Community Engagement - Discussion/Feature Requests/Roadmap

Wanting to get community feedback on adding a search feature to rails, my immediate instinct was to create a github issue for it [proposal] ActiveSearch - Rails Search · Issue #40989 · rails/rails · GitHub.

Elieen was kind enough to point out rails uses this forum here for feature requests. It is outlined in this rails guide and in my excitement I didn’t read it (shameful I know :blush:).

Unpacking this a little further, I realized the reason I posted it on github issues were that all other communities I engage with use github issues for feature requests. Those would be the javascript communities like: VueJS, Cypress, VSCode, React, etc all use github issues.

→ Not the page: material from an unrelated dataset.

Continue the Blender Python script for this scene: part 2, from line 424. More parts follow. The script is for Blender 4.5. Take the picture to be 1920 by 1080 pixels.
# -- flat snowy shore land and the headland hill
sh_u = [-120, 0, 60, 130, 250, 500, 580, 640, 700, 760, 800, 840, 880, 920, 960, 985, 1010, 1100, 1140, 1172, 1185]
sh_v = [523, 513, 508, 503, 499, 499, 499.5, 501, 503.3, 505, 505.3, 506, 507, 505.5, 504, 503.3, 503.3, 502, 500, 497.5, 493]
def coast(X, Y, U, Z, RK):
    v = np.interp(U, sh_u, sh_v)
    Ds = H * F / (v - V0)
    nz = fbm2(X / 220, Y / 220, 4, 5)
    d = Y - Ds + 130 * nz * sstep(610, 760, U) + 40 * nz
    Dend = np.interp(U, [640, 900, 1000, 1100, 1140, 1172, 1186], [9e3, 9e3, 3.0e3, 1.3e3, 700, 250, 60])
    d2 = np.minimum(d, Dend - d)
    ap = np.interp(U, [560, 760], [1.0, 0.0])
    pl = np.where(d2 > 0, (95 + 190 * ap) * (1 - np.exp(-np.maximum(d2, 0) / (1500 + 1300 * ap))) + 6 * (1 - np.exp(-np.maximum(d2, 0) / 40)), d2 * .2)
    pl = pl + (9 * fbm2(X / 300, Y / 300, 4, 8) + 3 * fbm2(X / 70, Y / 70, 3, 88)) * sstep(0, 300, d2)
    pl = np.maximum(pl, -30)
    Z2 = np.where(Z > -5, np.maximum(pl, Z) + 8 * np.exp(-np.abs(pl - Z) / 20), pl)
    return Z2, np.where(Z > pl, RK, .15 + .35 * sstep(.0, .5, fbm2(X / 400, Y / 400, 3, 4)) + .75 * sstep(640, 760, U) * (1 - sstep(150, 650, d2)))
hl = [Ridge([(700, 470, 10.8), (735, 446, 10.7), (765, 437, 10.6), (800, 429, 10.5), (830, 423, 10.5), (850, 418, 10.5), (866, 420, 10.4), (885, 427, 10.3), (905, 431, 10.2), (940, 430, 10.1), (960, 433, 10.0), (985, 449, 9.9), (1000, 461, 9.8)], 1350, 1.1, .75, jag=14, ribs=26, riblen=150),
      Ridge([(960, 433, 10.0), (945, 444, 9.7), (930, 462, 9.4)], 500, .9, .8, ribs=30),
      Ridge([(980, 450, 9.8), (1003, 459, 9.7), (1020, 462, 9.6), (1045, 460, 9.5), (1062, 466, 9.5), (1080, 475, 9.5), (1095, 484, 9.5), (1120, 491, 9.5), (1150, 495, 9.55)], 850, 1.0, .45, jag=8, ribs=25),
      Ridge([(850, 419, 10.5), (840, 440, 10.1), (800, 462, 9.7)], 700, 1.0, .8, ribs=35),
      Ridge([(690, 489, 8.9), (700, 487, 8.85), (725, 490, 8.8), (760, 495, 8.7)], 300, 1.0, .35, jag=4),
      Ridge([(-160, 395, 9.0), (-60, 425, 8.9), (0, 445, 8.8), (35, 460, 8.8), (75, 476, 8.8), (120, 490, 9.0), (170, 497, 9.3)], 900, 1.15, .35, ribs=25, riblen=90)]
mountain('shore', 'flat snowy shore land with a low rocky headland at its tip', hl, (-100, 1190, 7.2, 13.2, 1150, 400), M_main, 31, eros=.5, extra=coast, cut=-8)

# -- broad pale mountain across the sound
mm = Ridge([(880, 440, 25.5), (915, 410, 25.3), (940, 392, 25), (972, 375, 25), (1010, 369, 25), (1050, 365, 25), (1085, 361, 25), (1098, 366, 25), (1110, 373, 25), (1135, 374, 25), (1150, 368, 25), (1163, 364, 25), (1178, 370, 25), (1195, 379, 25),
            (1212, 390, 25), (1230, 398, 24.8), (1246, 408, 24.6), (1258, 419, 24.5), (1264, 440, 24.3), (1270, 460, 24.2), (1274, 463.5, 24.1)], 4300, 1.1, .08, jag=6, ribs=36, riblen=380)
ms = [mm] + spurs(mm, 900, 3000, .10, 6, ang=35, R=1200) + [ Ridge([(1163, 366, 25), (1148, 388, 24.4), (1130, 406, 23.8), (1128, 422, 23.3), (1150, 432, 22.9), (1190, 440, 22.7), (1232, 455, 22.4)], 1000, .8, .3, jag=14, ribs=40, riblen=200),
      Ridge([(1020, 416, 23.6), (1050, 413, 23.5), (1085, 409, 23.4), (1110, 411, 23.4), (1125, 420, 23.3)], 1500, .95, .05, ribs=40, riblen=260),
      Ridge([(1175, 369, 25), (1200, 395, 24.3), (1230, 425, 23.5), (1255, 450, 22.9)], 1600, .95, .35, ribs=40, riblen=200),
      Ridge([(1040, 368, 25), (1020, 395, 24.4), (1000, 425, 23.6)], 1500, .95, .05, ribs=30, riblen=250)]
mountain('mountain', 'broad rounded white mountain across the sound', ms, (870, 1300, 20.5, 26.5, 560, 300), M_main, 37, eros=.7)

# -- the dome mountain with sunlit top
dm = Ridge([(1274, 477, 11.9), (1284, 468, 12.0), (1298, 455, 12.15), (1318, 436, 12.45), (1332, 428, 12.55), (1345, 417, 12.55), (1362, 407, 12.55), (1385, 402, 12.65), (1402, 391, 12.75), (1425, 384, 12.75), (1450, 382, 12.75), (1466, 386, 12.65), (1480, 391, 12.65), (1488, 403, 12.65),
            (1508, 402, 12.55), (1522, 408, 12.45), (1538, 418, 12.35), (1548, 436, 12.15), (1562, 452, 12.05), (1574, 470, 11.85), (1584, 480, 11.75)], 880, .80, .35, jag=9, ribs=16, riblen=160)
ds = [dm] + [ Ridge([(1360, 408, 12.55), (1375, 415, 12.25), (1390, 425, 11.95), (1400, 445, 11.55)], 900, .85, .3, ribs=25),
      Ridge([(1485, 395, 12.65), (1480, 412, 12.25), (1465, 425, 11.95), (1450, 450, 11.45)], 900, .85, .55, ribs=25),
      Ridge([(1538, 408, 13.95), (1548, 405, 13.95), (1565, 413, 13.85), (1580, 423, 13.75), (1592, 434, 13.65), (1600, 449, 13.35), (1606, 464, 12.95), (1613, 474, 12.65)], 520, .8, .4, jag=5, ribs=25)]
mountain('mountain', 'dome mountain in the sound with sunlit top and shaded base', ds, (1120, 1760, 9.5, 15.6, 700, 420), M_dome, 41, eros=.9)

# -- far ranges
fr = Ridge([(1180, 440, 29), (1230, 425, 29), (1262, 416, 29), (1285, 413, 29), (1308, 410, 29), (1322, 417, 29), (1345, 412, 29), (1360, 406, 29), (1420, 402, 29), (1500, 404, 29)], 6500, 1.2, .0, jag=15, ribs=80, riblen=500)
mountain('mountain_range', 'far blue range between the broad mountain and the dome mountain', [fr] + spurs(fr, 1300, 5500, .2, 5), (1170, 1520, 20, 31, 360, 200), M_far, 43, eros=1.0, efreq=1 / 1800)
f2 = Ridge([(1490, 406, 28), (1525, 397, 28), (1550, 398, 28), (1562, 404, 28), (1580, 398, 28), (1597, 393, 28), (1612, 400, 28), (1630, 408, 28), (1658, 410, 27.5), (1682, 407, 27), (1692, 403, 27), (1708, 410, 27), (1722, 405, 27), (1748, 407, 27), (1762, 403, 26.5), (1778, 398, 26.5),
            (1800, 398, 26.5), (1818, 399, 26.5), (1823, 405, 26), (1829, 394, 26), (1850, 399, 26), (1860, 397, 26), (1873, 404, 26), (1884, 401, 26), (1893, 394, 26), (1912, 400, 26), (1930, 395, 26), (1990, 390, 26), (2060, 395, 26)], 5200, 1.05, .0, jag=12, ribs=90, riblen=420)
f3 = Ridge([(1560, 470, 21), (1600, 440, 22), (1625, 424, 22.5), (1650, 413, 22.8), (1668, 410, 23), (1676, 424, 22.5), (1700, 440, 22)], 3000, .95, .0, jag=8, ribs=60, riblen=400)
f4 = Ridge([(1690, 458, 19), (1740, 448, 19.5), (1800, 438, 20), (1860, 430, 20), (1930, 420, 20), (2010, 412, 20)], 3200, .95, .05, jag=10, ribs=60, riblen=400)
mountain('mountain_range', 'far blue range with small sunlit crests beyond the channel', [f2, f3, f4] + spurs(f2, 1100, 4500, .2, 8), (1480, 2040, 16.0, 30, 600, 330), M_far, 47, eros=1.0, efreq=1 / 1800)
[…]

Looking a little further, expo has a public roadmap based on upvoted feature requests. This is extremely useful to help you know current limitation and where you as a contributor can help. For example, if you wanted in-app purchases, which is planned, you can ask if you can try to take it on if you need that for a project.

This brings me to two problems with using this forum:

  1. Low visibility compared to github issues - I’ve been doing rails 7+ years and never knew about this. Looking at this issue it is clear that others are struggling to find it too. Thus, we get lower community engagement.
  2. Lack of transparency - this has been brought up a few times that a lot of planned work for rails is not transparent enough. In my experience it is easier to merge a PR if the reviewer and author both have prior agreement on scope/overall approach. It is easier to discuss these things closer to the code on a github issue.

I understand this will mean a change to how the PM process of rails and I do not have full-context to whether or not it makes sense. However it is worth while considering.

Ultimate goal: increase community engagement and collaboration.